震災からおよそ2カ月後の今年5月14日、東京電力福島第一原子力発電所内で作業をしていた1人の労働者が死亡した。静岡県御前崎市の配管工、大角信勝さん(当時60歳)。
地元の中部電力浜岡原子力発電所をはじめ島根原発(中国電力)、志賀原発(北陸電力)で作業経験のある彼の死について、7月13日タイ国籍の妻カニカさん(53)が労災認定を求める申し立てをした。
日本語をあまりよく理解できない彼女は、当初夫の死がどのような形で補償されるのか分からなかった。しかし知人のアドバイスをうけ静岡市の大橋昭夫弁護士に相談、夫の死は仕事が原因であると判断、工事の元請けである東芝の労災保険の窓口になっている横浜南労働基準監督署へ労災申請をした。
原発事故後、多くの労働者が現場に投入され、その仕事の過酷さや人材集めの問題などがこれまで何度も報道されてきた。そのなかで、大角さんの死はこうした作業に関連した初めての労災申請としても大きく報道され注目された。

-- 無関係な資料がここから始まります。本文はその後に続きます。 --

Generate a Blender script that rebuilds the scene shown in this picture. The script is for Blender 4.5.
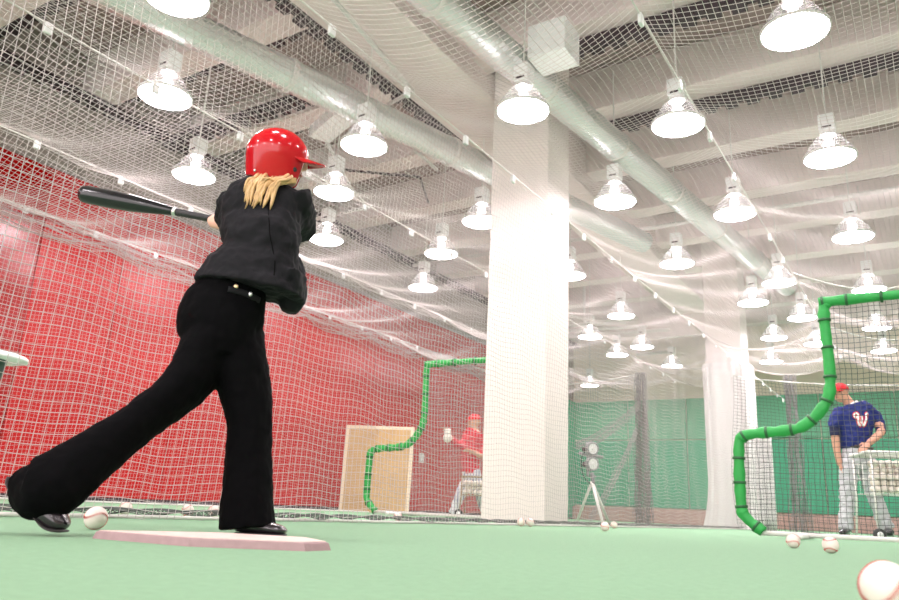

大角さんの死因は心筋梗塞と診断された。厚生労働省は心筋梗塞などの心疾患や脳梗塞などの脳血管疾患については、仕事が主な原因で発症する場合もあるとして、これを「過労死」と認めているが、過労死は労災の対象となる可能性がある。
ところで、業務中にケガをしたり病気になったり、また後遺症を負ったりさらには死亡した場合、労働者災害補償保険法に基づき、その労働者や遺族に対し所定の保険が給付される。
これが労災保険制度で、労働者を1人でも雇う事業所は労災保険に加入しなければならない。労働者が確実に補償を受けられるためであり、かつ労働災害の補償義務がある事業主の補償負担を軽減するためでもある。
しかし、一般に事業者は労災を認めたがらない。これによって保険料が上がる可能性があるし、労基署の調査が入るほか、事業所のイメージが損なわれる可能性があるからだ。
ただし、最後の点は労災を発生させる可能性を自覚している、ある意味で日頃の労務管理に後ろめたいところのある事業所の例であって、労災を事故と考え、労災申請に積極的に協力する事業所にとってはあてはまらないかもしれない。
労災申請の壁と原発の安全神話
労災申請をいやがる事業所側の意向を斟酌して、労働者の側も本来なら労災であるにもかかわらず申請をためらってしまうことがある。今日のように雇う側が圧倒的に有利な状況にあっては働く側は“泣き寝入り”をしていることが多々あるのだ。
この点は、労働者を守る労働基準法に基づく制度と同様、立派に存在してはいるが、実際そのとおりに制度が運用されているとは言い難いという矛盾をはらんでいる。